* **Problem statement**: Only the lines from the top of the listing below to the line that has "v, f = rope_arrays([rl(p) for p in knot], .0024, pitch=.03);" should be echoed, with both ends kept and pictures left out.
-- START OF Records to process --
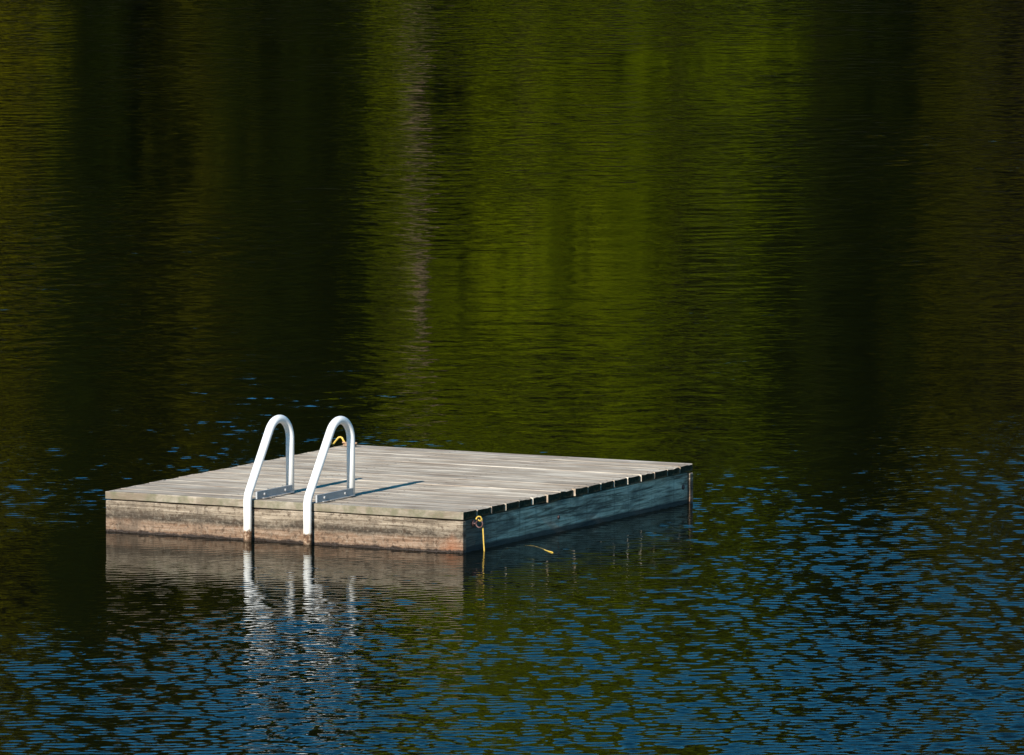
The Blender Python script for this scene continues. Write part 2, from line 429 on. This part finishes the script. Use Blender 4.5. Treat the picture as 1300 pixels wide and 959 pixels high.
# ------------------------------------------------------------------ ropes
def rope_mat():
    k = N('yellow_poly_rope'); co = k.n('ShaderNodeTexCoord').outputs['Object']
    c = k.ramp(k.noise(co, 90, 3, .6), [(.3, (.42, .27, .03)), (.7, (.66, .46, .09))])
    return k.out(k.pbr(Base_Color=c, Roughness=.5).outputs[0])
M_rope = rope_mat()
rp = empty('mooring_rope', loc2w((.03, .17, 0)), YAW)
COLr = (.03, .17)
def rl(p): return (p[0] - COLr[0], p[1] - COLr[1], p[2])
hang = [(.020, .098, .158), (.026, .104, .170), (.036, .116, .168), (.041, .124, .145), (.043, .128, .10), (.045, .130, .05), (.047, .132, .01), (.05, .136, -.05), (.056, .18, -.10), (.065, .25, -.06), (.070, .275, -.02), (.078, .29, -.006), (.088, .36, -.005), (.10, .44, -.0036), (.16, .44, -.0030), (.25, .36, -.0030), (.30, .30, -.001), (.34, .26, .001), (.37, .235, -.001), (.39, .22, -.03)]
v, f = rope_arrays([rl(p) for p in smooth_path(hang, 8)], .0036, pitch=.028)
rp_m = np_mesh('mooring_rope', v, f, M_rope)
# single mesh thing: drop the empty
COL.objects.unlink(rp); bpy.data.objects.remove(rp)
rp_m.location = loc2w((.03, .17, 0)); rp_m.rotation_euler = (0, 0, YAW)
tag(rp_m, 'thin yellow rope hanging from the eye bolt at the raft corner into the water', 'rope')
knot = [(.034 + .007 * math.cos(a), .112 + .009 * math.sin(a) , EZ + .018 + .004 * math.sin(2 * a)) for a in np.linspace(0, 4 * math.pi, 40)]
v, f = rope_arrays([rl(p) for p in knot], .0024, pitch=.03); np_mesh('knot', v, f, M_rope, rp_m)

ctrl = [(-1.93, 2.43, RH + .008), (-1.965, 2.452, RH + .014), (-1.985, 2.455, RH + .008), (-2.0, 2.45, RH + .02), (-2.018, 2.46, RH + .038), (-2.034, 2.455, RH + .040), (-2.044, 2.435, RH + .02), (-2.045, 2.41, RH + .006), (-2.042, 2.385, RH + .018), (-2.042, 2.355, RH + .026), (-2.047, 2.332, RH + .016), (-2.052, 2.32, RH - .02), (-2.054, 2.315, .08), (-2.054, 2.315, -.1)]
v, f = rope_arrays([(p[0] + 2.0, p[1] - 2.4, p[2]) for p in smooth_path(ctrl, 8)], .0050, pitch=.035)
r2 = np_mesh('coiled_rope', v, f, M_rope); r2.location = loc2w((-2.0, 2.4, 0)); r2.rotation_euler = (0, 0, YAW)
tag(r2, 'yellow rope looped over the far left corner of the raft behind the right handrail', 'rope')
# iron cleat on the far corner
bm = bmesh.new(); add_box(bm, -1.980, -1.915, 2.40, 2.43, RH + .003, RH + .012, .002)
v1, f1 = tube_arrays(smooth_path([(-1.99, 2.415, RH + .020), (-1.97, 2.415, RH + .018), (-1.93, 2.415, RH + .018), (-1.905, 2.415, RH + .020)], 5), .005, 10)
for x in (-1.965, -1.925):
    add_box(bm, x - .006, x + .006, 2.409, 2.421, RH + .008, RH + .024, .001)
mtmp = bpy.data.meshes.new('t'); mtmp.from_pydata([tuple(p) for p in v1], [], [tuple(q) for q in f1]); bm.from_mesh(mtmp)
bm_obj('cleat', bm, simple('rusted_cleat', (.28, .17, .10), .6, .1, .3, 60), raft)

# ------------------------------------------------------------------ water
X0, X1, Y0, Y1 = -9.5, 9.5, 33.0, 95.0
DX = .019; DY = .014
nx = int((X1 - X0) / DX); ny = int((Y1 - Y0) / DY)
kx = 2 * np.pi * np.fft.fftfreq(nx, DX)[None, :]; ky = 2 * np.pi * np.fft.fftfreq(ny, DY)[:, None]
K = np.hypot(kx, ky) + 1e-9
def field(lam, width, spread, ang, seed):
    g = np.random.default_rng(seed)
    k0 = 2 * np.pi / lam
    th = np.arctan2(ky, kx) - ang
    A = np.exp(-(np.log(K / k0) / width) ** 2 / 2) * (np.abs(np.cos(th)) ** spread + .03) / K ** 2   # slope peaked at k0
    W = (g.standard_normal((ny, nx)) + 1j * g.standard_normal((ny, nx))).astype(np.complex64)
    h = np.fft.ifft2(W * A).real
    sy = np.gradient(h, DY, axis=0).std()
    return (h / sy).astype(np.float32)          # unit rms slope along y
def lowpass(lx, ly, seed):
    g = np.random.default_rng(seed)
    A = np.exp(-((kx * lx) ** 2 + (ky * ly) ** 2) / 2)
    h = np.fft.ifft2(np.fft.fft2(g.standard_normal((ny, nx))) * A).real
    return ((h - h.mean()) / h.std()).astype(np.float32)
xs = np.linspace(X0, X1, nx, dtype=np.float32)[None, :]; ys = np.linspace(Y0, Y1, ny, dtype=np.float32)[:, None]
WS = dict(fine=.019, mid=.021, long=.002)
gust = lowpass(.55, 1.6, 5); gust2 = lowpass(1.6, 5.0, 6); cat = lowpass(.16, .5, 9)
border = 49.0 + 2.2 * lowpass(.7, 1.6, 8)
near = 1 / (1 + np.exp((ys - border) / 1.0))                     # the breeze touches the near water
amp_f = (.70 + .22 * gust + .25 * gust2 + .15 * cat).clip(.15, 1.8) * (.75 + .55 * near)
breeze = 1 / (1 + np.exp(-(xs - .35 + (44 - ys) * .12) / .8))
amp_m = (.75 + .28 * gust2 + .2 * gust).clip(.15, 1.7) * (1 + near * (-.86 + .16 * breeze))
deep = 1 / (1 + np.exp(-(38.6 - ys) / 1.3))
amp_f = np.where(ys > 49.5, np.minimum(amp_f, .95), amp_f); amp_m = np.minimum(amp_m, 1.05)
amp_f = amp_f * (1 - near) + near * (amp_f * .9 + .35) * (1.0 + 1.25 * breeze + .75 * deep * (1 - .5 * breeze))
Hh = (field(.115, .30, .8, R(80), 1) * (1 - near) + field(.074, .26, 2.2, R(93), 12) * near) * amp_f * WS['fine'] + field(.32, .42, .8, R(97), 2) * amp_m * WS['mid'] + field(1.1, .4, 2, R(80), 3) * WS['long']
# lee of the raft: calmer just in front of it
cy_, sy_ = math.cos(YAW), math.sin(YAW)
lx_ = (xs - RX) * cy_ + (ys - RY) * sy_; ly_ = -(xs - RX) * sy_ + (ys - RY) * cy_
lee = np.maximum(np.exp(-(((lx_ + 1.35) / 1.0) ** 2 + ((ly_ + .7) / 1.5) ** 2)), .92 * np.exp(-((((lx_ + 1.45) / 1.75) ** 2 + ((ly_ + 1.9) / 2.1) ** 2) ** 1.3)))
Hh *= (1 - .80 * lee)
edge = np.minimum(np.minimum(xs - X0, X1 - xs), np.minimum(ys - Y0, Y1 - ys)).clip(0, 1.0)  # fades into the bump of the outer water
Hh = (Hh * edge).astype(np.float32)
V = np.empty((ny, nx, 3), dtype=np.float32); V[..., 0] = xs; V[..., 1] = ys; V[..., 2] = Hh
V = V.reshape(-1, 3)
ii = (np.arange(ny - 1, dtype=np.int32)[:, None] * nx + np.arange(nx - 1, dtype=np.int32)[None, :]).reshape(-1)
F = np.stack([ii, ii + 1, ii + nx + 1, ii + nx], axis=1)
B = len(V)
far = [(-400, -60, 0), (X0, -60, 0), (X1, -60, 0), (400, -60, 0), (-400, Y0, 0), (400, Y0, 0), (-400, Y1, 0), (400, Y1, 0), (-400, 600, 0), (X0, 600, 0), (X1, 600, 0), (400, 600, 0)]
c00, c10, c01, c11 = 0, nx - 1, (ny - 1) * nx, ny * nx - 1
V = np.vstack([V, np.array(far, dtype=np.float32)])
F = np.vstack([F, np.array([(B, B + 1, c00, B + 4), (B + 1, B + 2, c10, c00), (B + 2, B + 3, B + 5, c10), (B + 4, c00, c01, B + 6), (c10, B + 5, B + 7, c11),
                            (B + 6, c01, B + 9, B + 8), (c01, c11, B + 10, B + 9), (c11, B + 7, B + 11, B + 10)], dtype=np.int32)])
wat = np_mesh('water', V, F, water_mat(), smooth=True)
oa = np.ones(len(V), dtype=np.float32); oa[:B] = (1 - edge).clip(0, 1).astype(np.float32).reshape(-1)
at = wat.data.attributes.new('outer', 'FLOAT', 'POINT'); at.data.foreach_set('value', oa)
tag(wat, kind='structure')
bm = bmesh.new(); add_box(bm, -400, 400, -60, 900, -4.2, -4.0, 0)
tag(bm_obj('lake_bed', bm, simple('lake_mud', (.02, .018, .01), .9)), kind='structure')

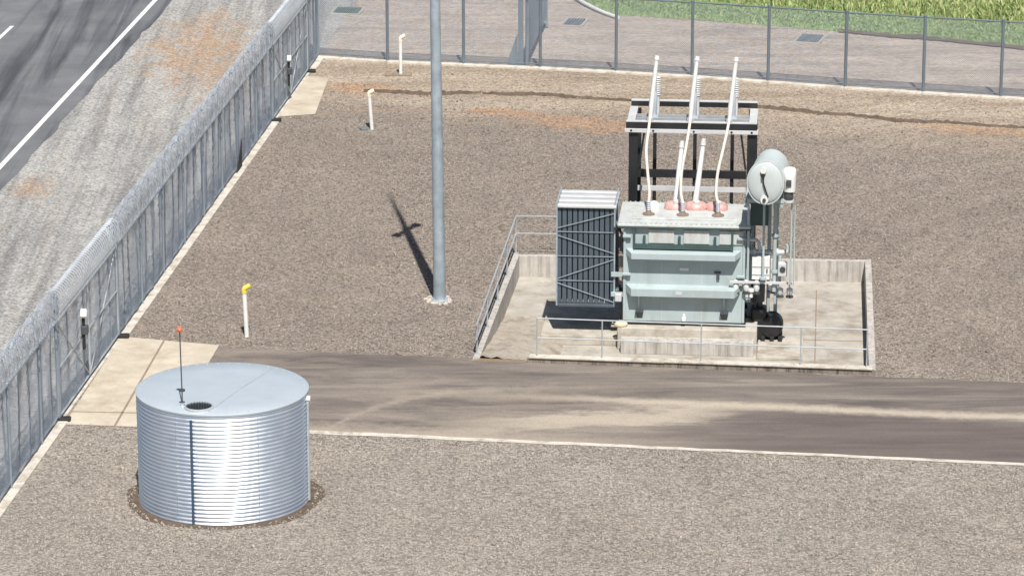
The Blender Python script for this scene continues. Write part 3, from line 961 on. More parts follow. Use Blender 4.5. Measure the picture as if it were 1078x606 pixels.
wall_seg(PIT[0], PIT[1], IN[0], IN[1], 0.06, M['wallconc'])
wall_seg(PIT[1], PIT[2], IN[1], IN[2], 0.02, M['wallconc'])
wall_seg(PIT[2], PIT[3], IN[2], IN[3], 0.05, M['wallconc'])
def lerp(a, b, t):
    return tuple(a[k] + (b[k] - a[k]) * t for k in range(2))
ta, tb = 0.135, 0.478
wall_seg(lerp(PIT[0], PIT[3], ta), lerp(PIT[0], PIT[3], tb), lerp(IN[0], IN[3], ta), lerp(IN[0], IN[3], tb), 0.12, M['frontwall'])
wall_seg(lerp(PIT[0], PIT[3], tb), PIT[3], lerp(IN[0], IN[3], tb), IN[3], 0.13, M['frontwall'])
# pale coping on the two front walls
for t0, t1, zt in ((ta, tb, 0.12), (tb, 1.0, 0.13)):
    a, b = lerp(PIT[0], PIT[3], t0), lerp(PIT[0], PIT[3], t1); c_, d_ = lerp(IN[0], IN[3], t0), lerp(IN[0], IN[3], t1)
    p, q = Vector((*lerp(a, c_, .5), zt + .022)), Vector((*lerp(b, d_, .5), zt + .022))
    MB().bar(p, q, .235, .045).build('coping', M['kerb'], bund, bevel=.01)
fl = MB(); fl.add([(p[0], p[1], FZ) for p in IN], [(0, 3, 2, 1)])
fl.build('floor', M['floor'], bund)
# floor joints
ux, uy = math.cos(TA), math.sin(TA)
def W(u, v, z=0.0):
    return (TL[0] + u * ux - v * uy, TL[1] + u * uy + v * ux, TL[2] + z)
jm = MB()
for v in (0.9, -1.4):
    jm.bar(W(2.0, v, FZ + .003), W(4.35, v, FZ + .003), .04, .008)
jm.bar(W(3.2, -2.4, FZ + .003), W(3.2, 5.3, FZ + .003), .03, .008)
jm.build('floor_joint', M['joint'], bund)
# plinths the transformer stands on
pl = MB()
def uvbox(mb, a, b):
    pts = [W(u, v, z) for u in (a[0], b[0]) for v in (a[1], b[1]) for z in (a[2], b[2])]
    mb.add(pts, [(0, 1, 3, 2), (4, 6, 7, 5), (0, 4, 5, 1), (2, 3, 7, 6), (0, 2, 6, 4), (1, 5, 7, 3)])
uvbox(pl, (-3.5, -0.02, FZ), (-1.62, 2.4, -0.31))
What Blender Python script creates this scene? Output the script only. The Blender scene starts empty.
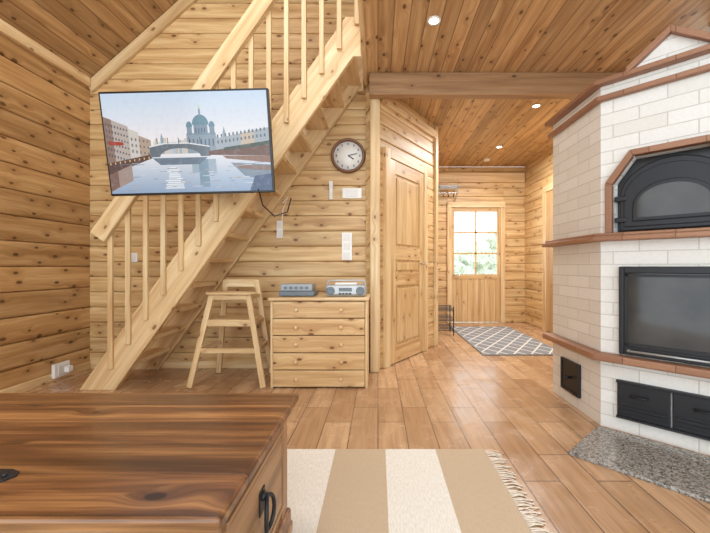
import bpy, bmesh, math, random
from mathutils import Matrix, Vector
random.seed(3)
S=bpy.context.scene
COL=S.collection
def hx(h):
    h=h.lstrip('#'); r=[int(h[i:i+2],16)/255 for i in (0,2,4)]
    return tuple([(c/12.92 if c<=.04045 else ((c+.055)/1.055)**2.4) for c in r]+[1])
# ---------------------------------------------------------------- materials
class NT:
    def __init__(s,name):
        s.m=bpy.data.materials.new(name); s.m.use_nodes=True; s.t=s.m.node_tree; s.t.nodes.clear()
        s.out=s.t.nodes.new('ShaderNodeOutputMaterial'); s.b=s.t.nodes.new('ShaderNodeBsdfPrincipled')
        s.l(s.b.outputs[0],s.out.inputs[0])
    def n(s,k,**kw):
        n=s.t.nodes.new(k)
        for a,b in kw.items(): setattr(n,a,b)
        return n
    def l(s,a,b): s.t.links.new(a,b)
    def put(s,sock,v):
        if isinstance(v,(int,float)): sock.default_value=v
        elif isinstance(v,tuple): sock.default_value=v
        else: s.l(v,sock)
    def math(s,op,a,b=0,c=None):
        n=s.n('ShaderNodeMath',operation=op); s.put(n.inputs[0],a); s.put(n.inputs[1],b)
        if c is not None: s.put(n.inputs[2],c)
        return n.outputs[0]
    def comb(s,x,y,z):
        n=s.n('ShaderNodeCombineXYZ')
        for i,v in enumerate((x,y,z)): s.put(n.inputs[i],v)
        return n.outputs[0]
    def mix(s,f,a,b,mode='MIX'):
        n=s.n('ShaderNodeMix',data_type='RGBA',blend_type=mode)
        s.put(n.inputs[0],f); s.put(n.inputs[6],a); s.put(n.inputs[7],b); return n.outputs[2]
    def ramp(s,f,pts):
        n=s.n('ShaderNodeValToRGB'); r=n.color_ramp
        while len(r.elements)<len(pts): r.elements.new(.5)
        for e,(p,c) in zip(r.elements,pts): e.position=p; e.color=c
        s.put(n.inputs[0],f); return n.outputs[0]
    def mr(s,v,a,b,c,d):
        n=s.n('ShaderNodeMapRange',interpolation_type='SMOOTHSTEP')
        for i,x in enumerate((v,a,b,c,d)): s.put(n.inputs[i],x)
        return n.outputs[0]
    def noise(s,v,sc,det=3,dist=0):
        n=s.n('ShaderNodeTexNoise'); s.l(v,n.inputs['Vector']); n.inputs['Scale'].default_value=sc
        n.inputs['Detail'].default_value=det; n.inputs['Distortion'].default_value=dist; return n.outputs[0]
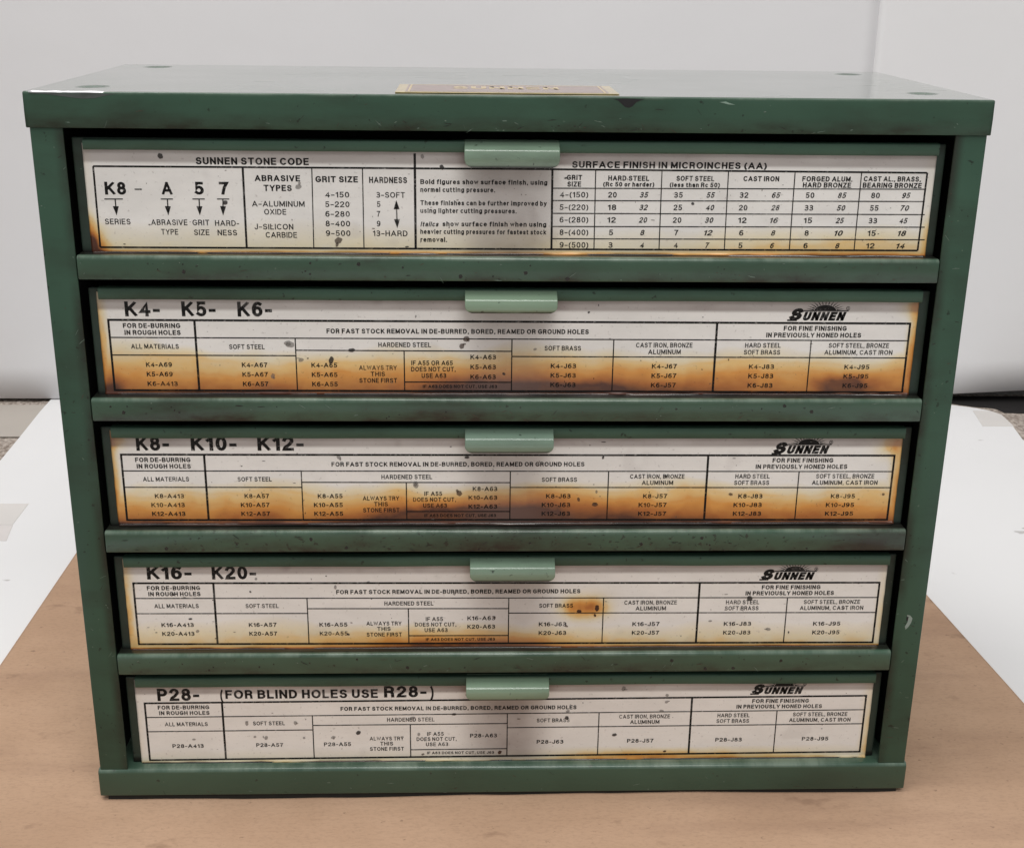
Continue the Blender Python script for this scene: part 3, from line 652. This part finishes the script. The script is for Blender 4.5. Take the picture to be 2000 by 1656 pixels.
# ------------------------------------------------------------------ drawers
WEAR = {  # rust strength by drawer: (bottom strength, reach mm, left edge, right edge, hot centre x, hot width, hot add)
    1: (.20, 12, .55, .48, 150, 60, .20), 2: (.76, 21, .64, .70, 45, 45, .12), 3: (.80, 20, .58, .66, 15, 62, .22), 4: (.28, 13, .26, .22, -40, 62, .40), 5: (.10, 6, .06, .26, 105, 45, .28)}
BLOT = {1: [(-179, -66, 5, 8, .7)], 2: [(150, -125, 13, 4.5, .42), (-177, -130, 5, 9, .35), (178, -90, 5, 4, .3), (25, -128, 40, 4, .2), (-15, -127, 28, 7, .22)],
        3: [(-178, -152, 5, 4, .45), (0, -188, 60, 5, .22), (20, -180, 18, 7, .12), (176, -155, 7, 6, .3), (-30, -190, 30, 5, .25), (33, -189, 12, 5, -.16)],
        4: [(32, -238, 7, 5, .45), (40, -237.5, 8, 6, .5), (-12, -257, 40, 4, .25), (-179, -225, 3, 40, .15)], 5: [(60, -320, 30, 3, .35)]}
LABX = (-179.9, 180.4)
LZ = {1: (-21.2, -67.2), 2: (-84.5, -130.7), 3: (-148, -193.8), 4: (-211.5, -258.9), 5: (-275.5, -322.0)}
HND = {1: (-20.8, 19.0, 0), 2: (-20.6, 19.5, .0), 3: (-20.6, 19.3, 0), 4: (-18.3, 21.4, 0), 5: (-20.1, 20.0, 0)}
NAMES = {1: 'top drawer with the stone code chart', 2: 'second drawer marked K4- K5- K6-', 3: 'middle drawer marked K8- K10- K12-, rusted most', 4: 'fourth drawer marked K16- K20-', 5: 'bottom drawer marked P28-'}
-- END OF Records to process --
* **The answer**:
The Blender Python script for this scene continues. Write part 2, from line 429 on. This part finishes the script. Use Blender 4.5. Treat the picture as 1300 pixels wide and 959 pixels high.
# ------------------------------------------------------------------ ropes
def rope_mat():
    k = N('yellow_poly_rope'); co = k.n('ShaderNodeTexCoord').outputs['Object']
    c = k.ramp(k.noise(co, 90, 3, .6), [(.3, (.42, .27, .03)), (.7, (.66, .46, .09))])
    return k.out(k.pbr(Base_Color=c, Roughness=.5).outputs[0])
M_rope = rope_mat()
rp = empty('mooring_rope', loc2w((.03, .17, 0)), YAW)
COLr = (.03, .17)
def rl(p): return (p[0] - COLr[0], p[1] - COLr[1], p[2])
hang = [(.020, .098, .158), (.026, .104, .170), (.036, .116, .168), (.041, .124, .145), (.043, .128, .10), (.045, .130, .05), (.047, .132, .01), (.05, .136, -.05), (.056, .18, -.10), (.065, .25, -.06), (.070, .275, -.02), (.078, .29, -.006), (.088, .36, -.005), (.10, .44, -.0036), (.16, .44, -.0030), (.25, .36, -.0030), (.30, .30, -.001), (.34, .26, .001), (.37, .235, -.001), (.39, .22, -.03)]
v, f = rope_arrays([rl(p) for p in smooth_path(hang, 8)], .0036, pitch=.028)
rp_m = np_mesh('mooring_rope', v, f, M_rope)
# single mesh thing: drop the empty
COL.objects.unlink(rp); bpy.data.objects.remove(rp)
rp_m.location = loc2w((.03, .17, 0)); rp_m.rotation_euler = (0, 0, YAW)
tag(rp_m, 'thin yellow rope hanging from the eye bolt at the raft corner into the water', 'rope')
knot = [(.034 + .007 * math.cos(a), .112 + .009 * math.sin(a) , EZ + .018 + .004 * math.sin(2 * a)) for a in np.linspace(0, 4 * math.pi, 40)]
v, f = rope_arrays([rl(p) for p in knot], .0024, pitch=.03); np_mesh('knot', v, f, M_rope, rp_m)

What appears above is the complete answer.